Building Community Capacity

DCLA'S community arts development program, Building Community Capacity (BCC), strives to reinforce arts and culture's transformative role in building and maintaining meaningful, healthy, and equitable neighborhoods. In response to and to complement NYC's urban planning processes DCLA created BCC to ensure both that culture is included as part of the City's interagency efforts around neighborhood planning, and that local cultural stakeholders have agency and voice in their community's development efforts.

Taking a collaborative, community-centric focus, the two-phase, multi-year program brings together diverse local cultural stakeholders to explore local context, create a community shared vision for arts and culture, and chart a course for collective action.

During the program's current iteration, community members from Bushwick, BrooklynFar Rockaway, Queens; and Morrisania, Bronx work together to address challenging and important issues that face or intersect with local arts and culture. By customizing the program's collaborative framework and tools, community members will be able to identify and align local critical issues with the strategies, resources, and potential solutions for how they want their community to be.

Phase II Launch

Application for Phase II of the BCC program is now open to interested community-based development organizations working with cultural stakeholders in Bushwick, Far Rockaway, and Morrisania.

Application: two-step process

  1. Community-Based Development Organization (CBDO) Certification

Deadline: 11:59pm on Thursday, November 7, 2019

Organizations must be a CBDO to apply. Certifications are reviewed on a rolling basis.

  1. Application Deadline: 11:59pm on Thursday, November 7, 2019

Download:


Application Seminars

Community-based development organizations that are interested in applying for BCC Phase II are required to attend an Application Seminar. The seminar provides an opportunity to speak directly with DCLA staff prior to submitting a competitive Application.

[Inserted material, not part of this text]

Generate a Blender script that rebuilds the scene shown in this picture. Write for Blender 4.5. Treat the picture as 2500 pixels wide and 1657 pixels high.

Thursday, October 10 – 3:00-4:30pm
Location: DCLA, 31 Chambers Street, Room 201

Wednesday, October 16 – 10:00-11:30am
Location: DCLA, 31 Chambers Street, Room 209

Friday, October 25 – 10:00-11:30am
Location: DCLA, 31 Chambers Street, Room 209

Wednesday, October 30 – 3:00-4:30am
Location: DCLA, 31 Chambers Street, Room 209


To rsvp: email BCCinfo@culture.nyc.gov

Anticipated grant award

$240,000 per neighborhood for 24 months


Phase I: Research and Discovery (Completed – Summer 2019)

Working in three designated neighborhoods, first phase grantees engaged in community-based research and investigated the challenges and opportunities inherent to their local arts and cultural ecosystems. They documented cultural assets, considered relevant local history, and explored who is present, including key demographics as well as participant feedback regarding cultural interests, behaviors, motivations and challenges. Comprehensive findings, released as three community-specific Neighborhood Arts and Culture Inventories, provide insights, depict local context, and reveal not only the interconnections between community and art, past and present, but also suggest why culture is vital to a neighborhood's future.

Phase II: Building Infrastructure (Dec 2019 – Nov 2021)

During Phase II selected grantees and community members will build a replicable process for how cultural stakeholders can work together to develop a shared vision, viable strategies, and local resources to bring about enduring community-level transformation.

Grantees will

  • lead multiple community engagement and participatory decision-making activities to capture insights about issues that are of local importance and urgency
  • focus on challenges and opportunities informed by Phase I community-based research, other City-led community development efforts, and local input
  • build a steering committee of key and invested cultural stakeholders who create a community shared vision and transform it into a viable plan of action, with goals, strategies, activities, and accountability measurements
  • create prototype projects that can test and improve upon ideas and strategies
  • receive ongoing technical assistance
  • participate in peer learning exchanges with grantees from the other participating neighborhoods
  • build connections with other City agencies and community partners working with the creative sector
  • engage in relevant trainings designed to ensure they are equipped with skills, connections, and methodologies that will enable them to tackle various issues both during and after the program's intervention
  • develop a sustainability plan that includes cross-sector partners and resources

Additionally, participating organizations receive a grant to support the personnel needed to lead the work of community organizing and planning around arts and culture - accomplished by progressing through a series of coordinated activities and goals.

BCC does not offer pre-set solutions, but helps community stakeholders address complex issues and outdated patterns by looking at what change is desired and needed, how it happens, and who should be involved. The aim is to look beyond the short-term and find transformative approaches that are effective and sustainable.

BCC is partially funded by the US Department of Housing and Urban Development (HUD) through their Community Development Block Grant program.